Posted: 10/04/11 11:12 AM ET

Huffington Post recently pointed out that one-hit wonders are not unique to popular music. One-hit wonders in fact appear in all the arts.

There are many writers whose careers have been dominated by a single novel. Famous examples include: Mary Shelley, Frankenstein (1818); Bram Stoker, Dracula (1897); Henry Roth, Call It Sleep (1939); Margaret Mitchell, Gone with the Wind (1936); Malcolm Lowry, Under the Volcano (1947); J.D. Salinger, Catcher in the Rye (1951); Ralph Ellison, Invisible Man (1952); Jack Kerouac, On the Road (1957); William Burroughs, Naked Lunch (1959); Harper Lee, To Kill a Mockingbird (1960); and Joseph Heller, Catch-22 (1961). And this list is clearly far from complete. (Remarkably, for Mitchell, Salinger, and Lee, the novel listed was their only novel.) There is a tendency for these lone hits to be written by the young; 9 of the 11 books listed here were published before their authors reached 40, and in two cases, before 30. In this group, Mary Shelley takes the prize for precocity; Frankenstein was published when she was just 21.
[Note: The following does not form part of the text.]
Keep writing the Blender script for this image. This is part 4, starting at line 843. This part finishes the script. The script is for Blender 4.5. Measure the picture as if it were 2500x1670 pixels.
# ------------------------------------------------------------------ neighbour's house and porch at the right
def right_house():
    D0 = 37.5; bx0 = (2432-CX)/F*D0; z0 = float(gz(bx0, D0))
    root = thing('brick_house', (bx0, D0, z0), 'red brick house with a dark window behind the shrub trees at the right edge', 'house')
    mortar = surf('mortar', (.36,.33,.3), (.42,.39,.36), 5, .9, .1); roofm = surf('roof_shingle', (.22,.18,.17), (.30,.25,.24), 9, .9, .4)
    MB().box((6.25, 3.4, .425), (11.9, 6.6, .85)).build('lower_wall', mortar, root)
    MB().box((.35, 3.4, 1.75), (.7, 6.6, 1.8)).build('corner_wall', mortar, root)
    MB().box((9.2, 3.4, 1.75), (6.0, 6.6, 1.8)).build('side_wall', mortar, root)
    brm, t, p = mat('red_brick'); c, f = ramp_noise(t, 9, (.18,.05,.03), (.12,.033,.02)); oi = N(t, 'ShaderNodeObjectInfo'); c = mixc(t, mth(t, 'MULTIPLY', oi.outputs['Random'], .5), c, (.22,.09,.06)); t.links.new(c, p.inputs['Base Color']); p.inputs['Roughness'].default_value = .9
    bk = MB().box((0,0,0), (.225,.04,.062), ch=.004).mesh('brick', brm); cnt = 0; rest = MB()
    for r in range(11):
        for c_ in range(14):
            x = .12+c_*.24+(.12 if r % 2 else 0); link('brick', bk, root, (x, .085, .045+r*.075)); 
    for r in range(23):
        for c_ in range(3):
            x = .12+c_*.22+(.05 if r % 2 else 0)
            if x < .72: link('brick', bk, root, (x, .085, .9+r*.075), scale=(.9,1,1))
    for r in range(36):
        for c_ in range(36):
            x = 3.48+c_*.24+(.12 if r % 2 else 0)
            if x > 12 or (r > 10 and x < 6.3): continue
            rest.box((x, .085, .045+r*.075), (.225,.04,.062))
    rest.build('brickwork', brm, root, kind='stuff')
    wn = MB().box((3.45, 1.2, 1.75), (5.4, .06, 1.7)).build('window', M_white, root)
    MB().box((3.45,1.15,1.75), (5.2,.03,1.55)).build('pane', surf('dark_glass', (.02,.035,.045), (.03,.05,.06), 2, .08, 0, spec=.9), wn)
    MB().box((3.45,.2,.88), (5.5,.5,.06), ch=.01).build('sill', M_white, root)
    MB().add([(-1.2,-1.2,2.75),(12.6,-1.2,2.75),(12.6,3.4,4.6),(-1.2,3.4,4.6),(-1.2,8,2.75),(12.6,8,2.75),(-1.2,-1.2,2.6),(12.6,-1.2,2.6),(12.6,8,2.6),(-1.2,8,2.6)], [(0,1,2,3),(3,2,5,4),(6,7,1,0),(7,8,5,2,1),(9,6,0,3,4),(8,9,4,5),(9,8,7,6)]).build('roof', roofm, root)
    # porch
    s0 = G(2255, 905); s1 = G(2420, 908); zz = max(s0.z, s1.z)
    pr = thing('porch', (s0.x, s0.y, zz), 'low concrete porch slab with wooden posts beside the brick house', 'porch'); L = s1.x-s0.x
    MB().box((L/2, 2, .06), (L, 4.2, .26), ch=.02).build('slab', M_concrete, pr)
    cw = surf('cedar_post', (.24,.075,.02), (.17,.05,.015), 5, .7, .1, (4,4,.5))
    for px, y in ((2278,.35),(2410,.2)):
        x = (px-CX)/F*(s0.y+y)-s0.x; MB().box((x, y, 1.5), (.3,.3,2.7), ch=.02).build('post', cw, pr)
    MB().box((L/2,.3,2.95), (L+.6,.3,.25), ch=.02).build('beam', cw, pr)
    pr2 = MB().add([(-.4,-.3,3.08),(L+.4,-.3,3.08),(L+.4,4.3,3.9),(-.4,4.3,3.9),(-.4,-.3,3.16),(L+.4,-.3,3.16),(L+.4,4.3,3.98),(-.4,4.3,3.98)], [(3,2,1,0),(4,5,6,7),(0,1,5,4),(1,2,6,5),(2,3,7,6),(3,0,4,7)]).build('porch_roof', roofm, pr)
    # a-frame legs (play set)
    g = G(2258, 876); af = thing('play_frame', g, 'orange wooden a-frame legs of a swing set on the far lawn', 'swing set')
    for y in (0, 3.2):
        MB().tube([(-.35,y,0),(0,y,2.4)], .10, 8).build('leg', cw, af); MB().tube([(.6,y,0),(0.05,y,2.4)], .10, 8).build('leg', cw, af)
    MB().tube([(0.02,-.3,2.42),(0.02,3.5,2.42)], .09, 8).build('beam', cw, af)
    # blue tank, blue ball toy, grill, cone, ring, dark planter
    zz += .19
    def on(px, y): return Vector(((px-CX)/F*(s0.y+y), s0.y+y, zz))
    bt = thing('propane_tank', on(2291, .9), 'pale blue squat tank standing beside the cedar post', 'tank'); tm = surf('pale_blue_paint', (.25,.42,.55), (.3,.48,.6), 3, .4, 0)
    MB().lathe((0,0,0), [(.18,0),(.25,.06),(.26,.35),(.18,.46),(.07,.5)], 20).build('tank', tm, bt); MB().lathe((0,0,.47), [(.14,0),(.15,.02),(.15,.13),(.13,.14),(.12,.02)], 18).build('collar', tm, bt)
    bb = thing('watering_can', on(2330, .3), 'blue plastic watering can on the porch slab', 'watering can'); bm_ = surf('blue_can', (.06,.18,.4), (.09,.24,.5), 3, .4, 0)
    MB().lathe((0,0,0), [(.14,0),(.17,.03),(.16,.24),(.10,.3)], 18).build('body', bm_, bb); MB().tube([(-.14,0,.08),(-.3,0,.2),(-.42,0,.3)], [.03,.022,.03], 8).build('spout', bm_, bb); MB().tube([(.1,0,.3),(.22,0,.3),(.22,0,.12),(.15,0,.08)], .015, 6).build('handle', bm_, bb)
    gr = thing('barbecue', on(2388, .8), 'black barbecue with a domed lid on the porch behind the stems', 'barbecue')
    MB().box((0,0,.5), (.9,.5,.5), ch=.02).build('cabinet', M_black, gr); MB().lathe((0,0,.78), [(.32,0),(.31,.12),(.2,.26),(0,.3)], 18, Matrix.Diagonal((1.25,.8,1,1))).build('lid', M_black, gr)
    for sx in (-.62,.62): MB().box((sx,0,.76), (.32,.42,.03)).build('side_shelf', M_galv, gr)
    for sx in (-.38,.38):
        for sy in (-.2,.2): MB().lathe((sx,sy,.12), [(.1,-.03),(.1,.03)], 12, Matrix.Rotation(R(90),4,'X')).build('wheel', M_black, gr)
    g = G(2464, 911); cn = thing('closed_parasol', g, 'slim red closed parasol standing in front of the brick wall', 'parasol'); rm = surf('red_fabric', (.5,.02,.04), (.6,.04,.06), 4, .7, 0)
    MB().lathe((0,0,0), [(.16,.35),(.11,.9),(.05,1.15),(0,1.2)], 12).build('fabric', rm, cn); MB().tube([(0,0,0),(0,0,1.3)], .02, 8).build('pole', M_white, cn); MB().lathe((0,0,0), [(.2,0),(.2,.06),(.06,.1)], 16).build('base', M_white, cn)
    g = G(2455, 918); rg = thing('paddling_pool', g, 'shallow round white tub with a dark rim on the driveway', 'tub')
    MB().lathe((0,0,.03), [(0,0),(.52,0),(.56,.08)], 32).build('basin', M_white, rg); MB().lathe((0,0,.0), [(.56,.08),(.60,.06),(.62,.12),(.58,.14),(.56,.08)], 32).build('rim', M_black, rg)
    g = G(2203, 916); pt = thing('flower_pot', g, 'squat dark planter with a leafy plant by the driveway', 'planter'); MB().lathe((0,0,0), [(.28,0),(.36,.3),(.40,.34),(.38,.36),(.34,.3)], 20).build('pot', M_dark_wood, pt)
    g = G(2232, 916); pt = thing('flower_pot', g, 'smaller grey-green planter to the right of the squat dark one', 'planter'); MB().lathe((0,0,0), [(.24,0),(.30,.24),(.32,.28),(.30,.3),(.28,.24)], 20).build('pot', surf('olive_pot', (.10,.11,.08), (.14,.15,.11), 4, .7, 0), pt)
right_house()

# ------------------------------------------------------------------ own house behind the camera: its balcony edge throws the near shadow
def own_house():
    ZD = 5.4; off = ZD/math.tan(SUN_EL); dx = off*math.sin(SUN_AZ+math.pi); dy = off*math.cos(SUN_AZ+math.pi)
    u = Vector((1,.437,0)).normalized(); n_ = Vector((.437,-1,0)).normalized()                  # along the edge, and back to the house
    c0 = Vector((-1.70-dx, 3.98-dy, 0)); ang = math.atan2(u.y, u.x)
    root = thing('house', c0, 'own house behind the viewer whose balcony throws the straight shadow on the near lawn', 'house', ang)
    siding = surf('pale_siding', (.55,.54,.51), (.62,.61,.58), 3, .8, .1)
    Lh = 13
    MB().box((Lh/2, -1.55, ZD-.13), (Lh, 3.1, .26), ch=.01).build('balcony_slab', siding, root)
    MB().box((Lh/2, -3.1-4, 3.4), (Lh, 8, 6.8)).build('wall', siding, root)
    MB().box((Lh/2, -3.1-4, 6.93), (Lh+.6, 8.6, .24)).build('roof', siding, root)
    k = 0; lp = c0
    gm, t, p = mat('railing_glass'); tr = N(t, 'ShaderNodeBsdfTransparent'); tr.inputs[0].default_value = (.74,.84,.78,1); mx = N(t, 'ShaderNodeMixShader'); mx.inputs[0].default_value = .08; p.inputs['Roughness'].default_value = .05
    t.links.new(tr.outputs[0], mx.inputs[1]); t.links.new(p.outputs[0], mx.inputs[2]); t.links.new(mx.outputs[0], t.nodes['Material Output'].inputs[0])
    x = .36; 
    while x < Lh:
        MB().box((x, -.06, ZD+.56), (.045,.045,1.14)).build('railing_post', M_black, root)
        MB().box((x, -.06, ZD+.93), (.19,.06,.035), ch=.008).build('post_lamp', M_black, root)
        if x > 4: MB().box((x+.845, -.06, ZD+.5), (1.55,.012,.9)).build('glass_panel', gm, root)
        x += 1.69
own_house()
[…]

One-hit wonders have not received much systematic attention in other arts. But the New York Times now reminds us that this year marks the 40th anniversary of a film that dominates the career of its director. The Times describes The Last Picture Show as no less than "an American classic -- a perfect film." Peter Bogdanovich was a 32-year-old wunderkind when he directed The Last Picture Show, and in that respect he was compared to his idol, Orson Welles, when the film was released. Yet -- with apologies to fans of Paper Moon -- Bogdanovich's artistic decline was far more precipitous than that of Welles after the latter made his own great early masterpiece.

The great painter Eugène Delacroix puzzled over the phenomenon of artistic one-hit wonders as early as 1856. Thus he wrote in his journal:

Without the masterpiece, there is no great artist; yet those who have produced only one during their lives have not become great men through that. The things of that type are usually the product of youth. A certain precocious strength and a certain warmth which is in the blood as much as in the mind, have sometimes given a curious brilliance to men; but confidence as to talent aroused by early works has to be confirmed by other works which maturity, the age of genuine strength, should add, and nearly always does add when the talent is really strong.
Delacroix's reflection appears to cover most, if not all, of the artists mentioned in this post: gifted artists who are not generally considered great, but who produced a single masterpiece, often early in their careers. To his analysis we can now add the observation that all the artists mentioned here appear to have been conceptual innovators, and that their puzzling declines may be a result of the fact that age is not the friend of the conceptual imagination.